Working from the top of the listing below, retype each line through the line containing "RNG = np.random.default_rng(11)", both included, with no pictures.

--- START ---

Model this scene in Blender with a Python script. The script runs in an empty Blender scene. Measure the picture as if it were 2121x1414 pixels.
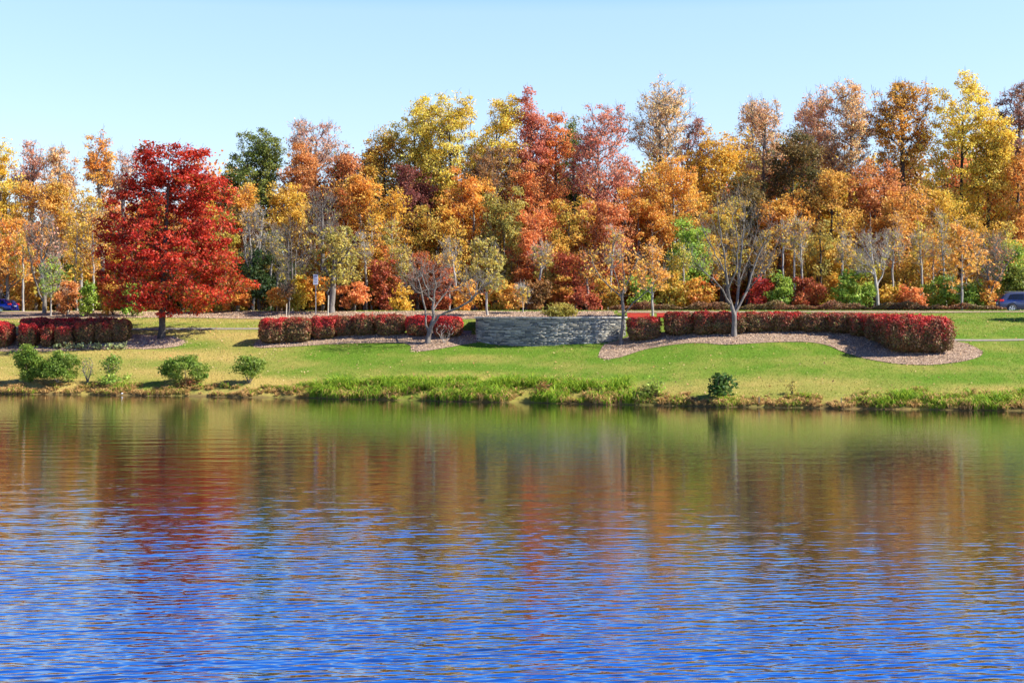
import bpy, bmesh, math, random
import numpy as np
from mathutils import Vector
from mathutils.geometry import delaunay_2d_cdt

R = math.radians
F, CX, HZ, EYE = 2945.8, 1060.5, 650.0, 5.5      # lens in photo pixels, optical axis, horizon row, eye height
C = bpy.context.scene.collection
RNG = np.random.default_rng(11)

# ------------------------------------------------------------------ helpers
def new_obj(name, me, parent=None, loc=None):
    o = bpy.data.objects.new(name, me)
    C.objects.link(o)
    if parent is not None: o.parent = parent
    if loc is not None: o.location = loc
    return o

def tag(o, label=None, cat=None, group=None, kind=None):
    if label:
        n = len(label.split())
        assert 4 <= n <= 16, (n, label)
        o['label'] = label
    if cat: o['category'] = cat
    if group: o['group'] = group
    if kind: o['kind'] = kind
    return o

def empty(name, loc, rz=0.0):
    o = bpy.data.objects.new(name, None); C.objects.link(o)
    o.location = loc; o.rotation_euler = (0, 0, rz); o.empty_display_size = 0.3
    return o

def mesh_np(name, V, Fc, mats, smooth=False, col=None, colname='tint'):
    """V (n,3), Fc (m,k) with one face size; col per-face rgb."""
    me = bpy.data.meshes.new(name)
    V = np.ascontiguousarray(V, dtype=np.float32); Fc = np.ascontiguousarray(Fc, dtype=np.int32)
    m, k = Fc.shape
    me.vertices.add(len(V)); me.vertices.foreach_set('co', V.ravel())
    me.loops.add(m*k); me.loops.foreach_set('vertex_index', Fc.ravel())
    me.polygons.add(m)
    me.polygons.foreach_set('loop_start', np.arange(0, m*k, k, dtype=np.int32))
    me.update(calc_edges=True)
    if smooth: me.polygons.foreach_set('use_smooth', np.ones(m, dtype=bool))
    if col is not None:
        a = me.attributes.new(colname, 'FLOAT_COLOR', 'FACE')
        c4 = np.ones((m, 4), dtype=np.float32); c4[:, :3] = col
        a.data.foreach_set('color', c4.ravel())
    for mt in (mats if isinstance(mats, (list, tuple)) else [mats]): me.materials.append(mt)
    return me

def bm_obj(name, bm, mat, parent=None, smooth=False):
    me = bpy.data.meshes.new(name); bm.to_mesh(me); bm.free()
    me.materials.append(mat)
    if smooth:
        for p in me.polygons: p.use_smooth = True
    return new_obj(name, me, parent)

def add_box(bm, c, s, bev=0.0, rot=None):
    r = bmesh.ops.create_cube(bm, size=1.0)
    vs = r['verts']
    for v in vs: v.co = Vector((v.co.x*s[0], v.co.y*s[1], v.co.z*s[2]))
    if bev > 0:
        es = list({e for v in vs for e in v.link_edges})
        rr = bmesh.ops.bevel(bm, geom=es, offset=bev, segments=1, affect='EDGES')
        vs = list({v for f in rr['faces'] for v in f.verts} | {v for v in vs if v.is_valid})
    for v in vs:
        p = v.co.copy()
        if rot: p.rotate(rot)
        v.co = p + Vector(c)
    return vs

def smooth01(a, b, x):
    t = np.clip((x-a)/(b-a), 0, 1); return t*t*(3-2*t)

class Noise:
    """cheap smooth value noise from summed sines"""
    def __init__(s, seed, scale, n=10, dim=3):
        r = np.random.default_rng(seed)
        d = r.normal(size=(n, dim)); d /= np.linalg.norm(d, axis=1)[:, None]
        s.k = d*(2*math.pi/scale)*r.uniform(.6, 1.7, (n, 1)); s.p = r.uniform(0, 6.28, n)
    def __call__(s, P):
        return np.sin(P@s.k.T + s.p).sum(1)/math.sqrt(len(s.p))*1.0      # roughly -1.4 .. 1.4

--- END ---

### Response
Model this scene in Blender with a Python script. The script runs in an empty Blender scene. Measure the picture as if it were 2121x1414 pixels.
import bpy, bmesh, math, random
import numpy as np
from mathutils import Vector
from mathutils.geometry import delaunay_2d_cdt

R = math.radians
F, CX, HZ, EYE = 2945.8, 1060.5, 650.0, 5.5      # lens in photo pixels, optical axis, horizon row, eye height
C = bpy.context.scene.collection
RNG = np.random.default_rng(11)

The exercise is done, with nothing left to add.